According to The Nation newspaper, the White House budget documents revealed that total defence spending for the 2018 fiscal year is $603 billion, which is 3 percent higher than President Barack Obama’s proposed defence budget for 2018.

The $603 billion includes funding for nuclear weapons programmes at the Department of Energy and other national defence programmes as well as the Department of Defence.

The documents showed a decrease of $11.5 billion for State Department and other international programmes in the upcoming fiscal year as compared to 2017.

In order to cut spending, the US government would re-shape the way some countries receiving military aid from the US.

The State Department decides which countries are given the financing while the Pentagon executes the decisions. Under the Trump proposal, many current grants would instead be converted to loans.

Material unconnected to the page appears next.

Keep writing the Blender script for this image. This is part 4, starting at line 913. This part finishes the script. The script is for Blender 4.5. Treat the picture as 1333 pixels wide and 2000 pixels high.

“We do change a couple of the foreign military programmes from direct grants to loans,” said Mick Mulvaney, the director of the White House Office of Management and Budget, in a briefing with reporters on Monday. “Our argument was instead of … giving somebody $100 million, we could give them a smaller number worth of loan guarantees and they could actually buy more stuff.”

The Wall Street Journal, which first reported the proposal, said the foreign military grants could affect Pakistan, Tunisia, Lebanon, Ukraine, Colombia, the Philippines and Vietnam.

Mulvaney said that military aid to Pakistan would be cut, though he did not give concrete details.